- _Required work_
Transcribe each line of the material as it is, and drop any picture.

=====

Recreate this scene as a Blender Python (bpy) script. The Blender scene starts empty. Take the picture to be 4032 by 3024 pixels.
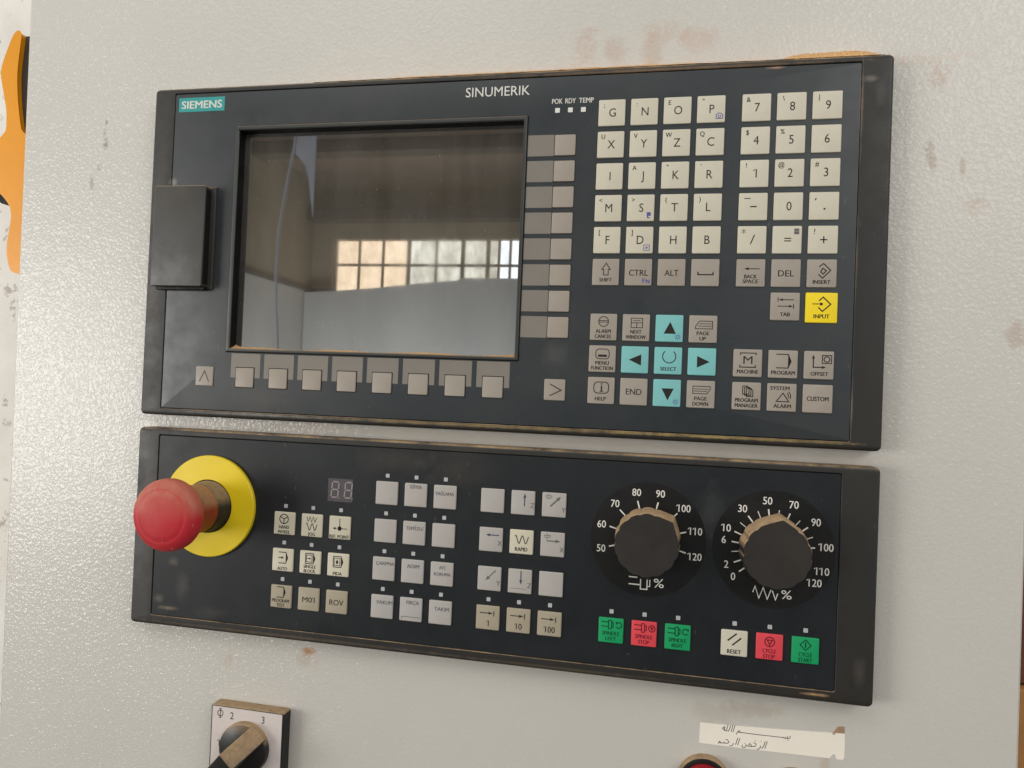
import bpy, math, random
from mathutils import Matrix, Vector
random.seed(4)
sc = bpy.context.scene
COL = sc.collection
ZB = 1.40                      # height of the panel's top edge above the floor, metres

# ------------------------------------------------------------------ camera, world, lamps, exposure
# plan coordinates: x right, y down along the cabinet front, z into the cabinet (mm); P() -> metres
def P(x, y, z):
    return (x * .001, z * .001, -y * .001)
cam_d = bpy.data.cameras.new('camera'); cam = bpy.data.objects.new('camera', cam_d); COL.objects.link(cam)
R = [[0.97726753, -0.04123955, 0.20796028], [0.03698072, 0.99901983, 0.02432712], [-0.20875968, -0.01608358, 0.97783471]]
def W3(v): return Vector((v[0], v[2], -v[1]))
rt, up, bk = W3(R[0]), -W3(R[1]), -W3(R[2])
m = Matrix.Identity(4)
for i in range(3):
    m[i][0], m[i][1], m[i][2] = rt[i], up[i], bk[i]
m.translation = Vector((.36676, -.471899, ZB - .206163))
cam.matrix_world = m
cam_d.sensor_width = 36; cam_d.lens = 3018.1 / 4032 * 36
cam_d.clip_start = .01; cam_d.clip_end = 100
sc.camera = cam

world = bpy.data.worlds.new('World'); sc.world = world; world.use_nodes = True
bg = world.node_tree.nodes['Background']
bg.inputs[0].default_value = (1.0, .985, .96, 1); bg.inputs[1].default_value = .565

def area(name, x, y, z, sx, sy, power, col, target=(240, 200, 0)):
    l = bpy.data.lights.new(name, 'AREA'); l.shape = 'RECTANGLE'; l.size = sx; l.size_y = sy
    l.energy = power; l.color = col
    o = bpy.data.objects.new(name, l); COL.objects.link(o)
    p = Vector(P(x, y, z)) + Vector((0, 0, ZB)); t = Vector(P(*target)) + Vector((0, 0, ZB))
    o.location = p; o.rotation_euler = (t - p).to_track_quat('-Z', 'Y').to_euler()
    return o
area('doorway_daylight', -2700, 300, -2050, 1.7, 1.2, 52, (1.0, .97, .925), (150, 250, 0))
area('side_window_daylight', 1750, -850, -1500, 1.3, .8, 12, (1.0, .97, .92), (400, 100, 0))
area('rooflight_daylight', -500, -1500, -1250, 1.6, .9, 7, (1.0, .98, .94), (200, 150, 0))
area('reflected_board_fill', -1900, 800, -4700, 2.6, .6, 42, (.94, .97, 1.0), (-1900, -100, -5900))  # added fill lamp, out of the mirrored view, brightens the reflected sheet and wall

sc.view_settings.view_transform = 'Standard'; sc.view_settings.look = 'None'
sc.view_settings.exposure = .13; sc.view_settings.gamma = 1

# ------------------------------------------------------------------ materials
def lin(c):
    return tuple(((v / 255) / 12.92 if v / 255 <= .04045 else ((v / 255 + .055) / 1.055) ** 2.4) for v in c) + (1,)
class NT:
    def __init__(s, name):
        s.m = bpy.data.materials.new(name); s.m.use_nodes = True; s.t = s.m.node_tree; s.n = s.t.nodes
        s.b = s.n['Principled BSDF']; s.geo = s.n.new('ShaderNodeNewGeometry')
    def new(s, t, **k):
        n = s.n.new('ShaderNode' + t)
        for a, v in k.items(): setattr(n, a, v)
        return n
    def link(s, a, b): s.t.links.new(a, b)
    def val(s, sock, v):
        if isinstance(v, (int, float, tuple)): sock.default_value = v
        else: s.link(v, sock)
    def noise(s, scale, detail=3, rough=.6, vec=None, stretch=None):
        n = s.new('TexNoise'); n.inputs['Scale'].default_value = scale
        n.inputs['Detail'].default_value = detail; n.inputs['Roughness'].default_value = rough
        v = vec or s.geo.outputs['Position']
        if stretch:
            mp = s.new('Mapping'); mp.inputs['Scale'].default_value = stretch; s.link(v, mp.inputs[0]); v = mp.outputs[0]
        s.link(v, n.inputs['Vector']); return n.outputs['Fac']
    def ramp(s, v, a, b, lo=0., hi=1.):
        n = s.new('MapRange'); n.clamp = True; s.link(v, n.inputs[0])
        n.inputs[1].default_value = a; n.inputs[2].default_value = b; n.inputs[3].default_value = lo; n.inputs[4].default_value = hi
        return n.outputs[0]
    def math(s, op, a, b=0.):
        n = s.new('Math', operation=op); s.val(n.inputs[0], a); s.val(n.inputs[1], b); return n.outputs[0]
    def mix(s, f, a, b):
        n = s.new('Mix', data_type='RGBA'); s.val(n.inputs[0], f); s.val(n.inputs[6], a); s.val(n.inputs[7], b); return n.outputs[2]
    def bump(s, h, strength, dist, prev=None):
        n = s.new('Bump'); n.inputs['Strength'].default_value = strength; n.inputs['Distance'].default_value = dist
        s.link(h, n.inputs['Height'])
        if prev: s.link(prev, n.inputs['Normal'])
        return n.outputs[0]
def spots(t, base, st, warp_scale=110, warp=2.2):
    sx = t.new('SeparateXYZ'); t.link(t.geo.outputs['Position'], sx.inputs[0]); w = t.noise(warp_scale, 4, .7)
    for x, y, rx, ry, c, k in st:
        dx = t.math('MULTIPLY', t.math('SUBTRACT', sx.outputs[0], x * .001), 1000 / rx)
        dy = t.math('MULTIPLY', t.math('SUBTRACT', sx.outputs[2], ZB - y * .001), 1000 / ry)
        d = t.math('SQRT', t.math('ADD', t.math('MULTIPLY', dx, dx), t.math('MULTIPLY', dy, dy)))
        d = t.math('ADD', d, t.math('MULTIPLY', t.math('SUBTRACT', w, .5), warp))
        base = t.mix(t.ramp(d, .1, 1.3, k * .8, 0), base, lin(c))
    return base
GRIME = [(22, 356, 4, 2.5, (150, 138, 120), .35), (30, 362, 7, 1.4, (170, 150, 122), .5), (40, 346, 5, 9, (112, 108, 100), .3), (32, 330, 4, 3, (140, 130, 112), .4), (27, 318, 3, 4, (140, 126, 90), .35), (62, 362, 12, 4, (100, 96, 90), .25),
         (451, 370.4, 6.5, .9, (214, 172, 120), .9), (475, 355, 3, 8, (110, 104, 98), .3), (470, 14, 5, 2, (150, 142, 132), .55), (476, 22, 3, 8, (110, 106, 100), .3), (465.9, 30, .9, 26, (170, 150, 130), .45), (465.9, 120, .7, 30, (150, 134, 112), .35), (466, 205, .8, 18, (160, 150, 140), .4),
         (390, 272, 8, 16, (86, 88, 88), .35), (190, 250, 26, 9, (92, 84, 72), .3), (232, 252, 20, 14, (88, 80, 68), .3), (95, 215, 22, 9, (104, 92, 80), .28), (18, 66, 3, 3, (180, 176, 168), .45), (292, 180, 8, 9, (122, 120, 108), .22), (350, 3.2, 90, 1.2, (170, 136, 100), .45), (418, 5, 5, .8, (200, 160, 130), .7),
         (250, 225.6, 120, 1.1, (196, 166, 112), .5), (400, 225.4, 70, .9, (204, 176, 110), .6), (90, 225.8, 60, .8, (190, 186, 180), .4), (120, 372, 110, 1.2, (120, 104, 88), .5), (300, 372.4, 90, 1., (120, 106, 84), .4), (10, 300, 6, 70, (104, 96, 86), .2), (8, 110, 6, 90, (110, 102, 92), .25)]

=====

- _Reply_
Recreate this scene as a Blender Python (bpy) script. The Blender scene starts empty. Take the picture to be 4032 by 3024 pixels.
import bpy, math, random
from mathutils import Matrix, Vector
random.seed(4)
sc = bpy.context.scene
COL = sc.collection
ZB = 1.40                      # height of the panel's top edge above the floor, metres

# ------------------------------------------------------------------ camera, world, lamps, exposure
# plan coordinates: x right, y down along the cabinet front, z into the cabinet (mm); P() -> metres
def P(x, y, z):
    return (x * .001, z * .001, -y * .001)
cam_d = bpy.data.cameras.new('camera'); cam = bpy.data.objects.new('camera', cam_d); COL.objects.link(cam)
R = [[0.97726753, -0.04123955, 0.20796028], [0.03698072, 0.99901983, 0.02432712], [-0.20875968, -0.01608358, 0.97783471]]
def W3(v): return Vector((v[0], v[2], -v[1]))
rt, up, bk = W3(R[0]), -W3(R[1]), -W3(R[2])
m = Matrix.Identity(4)
for i in range(3):
    m[i][0], m[i][1], m[i][2] = rt[i], up[i], bk[i]
m.translation = Vector((.36676, -.471899, ZB - .206163))
cam.matrix_world = m
cam_d.sensor_width = 36; cam_d.lens = 3018.1 / 4032 * 36
cam_d.clip_start = .01; cam_d.clip_end = 100
sc.camera = cam

world = bpy.data.worlds.new('World'); sc.world = world; world.use_nodes = True
bg = world.node_tree.nodes['Background']
bg.inputs[0].default_value = (1.0, .985, .96, 1); bg.inputs[1].default_value = .565

def area(name, x, y, z, sx, sy, power, col, target=(240, 200, 0)):
    l = bpy.data.lights.new(name, 'AREA'); l.shape = 'RECTANGLE'; l.size = sx; l.size_y = sy
    l.energy = power; l.color = col
    o = bpy.data.objects.new(name, l); COL.objects.link(o)
    p = Vector(P(x, y, z)) + Vector((0, 0, ZB)); t = Vector(P(*target)) + Vector((0, 0, ZB))
    o.location = p; o.rotation_euler = (t - p).to_track_quat('-Z', 'Y').to_euler()
    return o
area('doorway_daylight', -2700, 300, -2050, 1.7, 1.2, 52, (1.0, .97, .925), (150, 250, 0))
area('side_window_daylight', 1750, -850, -1500, 1.3, .8, 12, (1.0, .97, .92), (400, 100, 0))
area('rooflight_daylight', -500, -1500, -1250, 1.6, .9, 7, (1.0, .98, .94), (200, 150, 0))
area('reflected_board_fill', -1900, 800, -4700, 2.6, .6, 42, (.94, .97, 1.0), (-1900, -100, -5900))  # added fill lamp, out of the mirrored view, brightens the reflected sheet and wall

sc.view_settings.view_transform = 'Standard'; sc.view_settings.look = 'None'
sc.view_settings.exposure = .13; sc.view_settings.gamma = 1

# ------------------------------------------------------------------ materials
def lin(c):
    return tuple(((v / 255) / 12.92 if v / 255 <= .04045 else ((v / 255 + .055) / 1.055) ** 2.4) for v in c) + (1,)
class NT:
    def __init__(s, name):
        s.m = bpy.data.materials.new(name); s.m.use_nodes = True; s.t = s.m.node_tree; s.n = s.t.nodes
        s.b = s.n['Principled BSDF']; s.geo = s.n.new('ShaderNodeNewGeometry')
    def new(s, t, **k):
        n = s.n.new('ShaderNode' + t)
        for a, v in k.items(): setattr(n, a, v)
        return n
    def link(s, a, b): s.t.links.new(a, b)
    def val(s, sock, v):
        if isinstance(v, (int, float, tuple)): sock.default_value = v
        else: s.link(v, sock)
    def noise(s, scale, detail=3, rough=.6, vec=None, stretch=None):
        n = s.new('TexNoise'); n.inputs['Scale'].default_value = scale
        n.inputs['Detail'].default_value = detail; n.inputs['Roughness'].default_value = rough
        v = vec or s.geo.outputs['Position']
        if stretch:
            mp = s.new('Mapping'); mp.inputs['Scale'].default_value = stretch; s.link(v, mp.inputs[0]); v = mp.outputs[0]
        s.link(v, n.inputs['Vector']); return n.outputs['Fac']
    def ramp(s, v, a, b, lo=0., hi=1.):
        n = s.new('MapRange'); n.clamp = True; s.link(v, n.inputs[0])
        n.inputs[1].default_value = a; n.inputs[2].default_value = b; n.inputs[3].default_value = lo; n.inputs[4].default_value = hi
        return n.outputs[0]
    def math(s, op, a, b=0.):
        n = s.new('Math', operation=op); s.val(n.inputs[0], a); s.val(n.inputs[1], b); return n.outputs[0]
    def mix(s, f, a, b):
        n = s.new('Mix', data_type='RGBA'); s.val(n.inputs[0], f); s.val(n.inputs[6], a); s.val(n.inputs[7], b); return n.outputs[2]
    def bump(s, h, strength, dist, prev=None):
        n = s.new('Bump'); n.inputs['Strength'].default_value = strength; n.inputs['Distance'].default_value = dist
        s.link(h, n.inputs['Height'])
        if prev: s.link(prev, n.inputs['Normal'])
        return n.outputs[0]
def spots(t, base, st, warp_scale=110, warp=2.2):
    sx = t.new('SeparateXYZ'); t.link(t.geo.outputs['Position'], sx.inputs[0]); w = t.noise(warp_scale, 4, .7)
    for x, y, rx, ry, c, k in st:
        dx = t.math('MULTIPLY', t.math('SUBTRACT', sx.outputs[0], x * .001), 1000 / rx)
        dy = t.math('MULTIPLY', t.math('SUBTRACT', sx.outputs[2], ZB - y * .001), 1000 / ry)
        d = t.math('SQRT', t.math('ADD', t.math('MULTIPLY', dx, dx), t.math('MULTIPLY', dy, dy)))
        d = t.math('ADD', d, t.math('MULTIPLY', t.math('SUBTRACT', w, .5), warp))
        base = t.mix(t.ramp(d, .1, 1.3, k * .8, 0), base, lin(c))
    return base
GRIME = [(22, 356, 4, 2.5, (150, 138, 120), .35), (30, 362, 7, 1.4, (170, 150, 122), .5), (40, 346, 5, 9, (112, 108, 100), .3), (32, 330, 4, 3, (140, 130, 112), .4), (27, 318, 3, 4, (140, 126, 90), .35), (62, 362, 12, 4, (100, 96, 90), .25),
         (451, 370.4, 6.5, .9, (214, 172, 120), .9), (475, 355, 3, 8, (110, 104, 98), .3), (470, 14, 5, 2, (150, 142, 132), .55), (476, 22, 3, 8, (110, 106, 100), .3), (465.9, 30, .9, 26, (170, 150, 130), .45), (465.9, 120, .7, 30, (150, 134, 112), .35), (466, 205, .8, 18, (160, 150, 140), .4),
         (390, 272, 8, 16, (86, 88, 88), .35), (190, 250, 26, 9, (92, 84, 72), .3), (232, 252, 20, 14, (88, 80, 68), .3), (95, 215, 22, 9, (104, 92, 80), .28), (18, 66, 3, 3, (180, 176, 168), .45), (292, 180, 8, 9, (122, 120, 108), .22), (350, 3.2, 90, 1.2, (170, 136, 100), .45), (418, 5, 5, .8, (200, 160, 130), .7),
         (250, 225.6, 120, 1.1, (196, 166, 112), .5), (400, 225.4, 70, .9, (204, 176, 110), .6), (90, 225.8, 60, .8, (190, 186, 180), .4), (120, 372, 110, 1.2, (120, 104, 88), .5), (300, 372.4, 90, 1., (120, 106, 84), .4), (10, 300, 6, 70, (104, 96, 86), .2), (8, 110, 6, 90, (110, 102, 92), .25)]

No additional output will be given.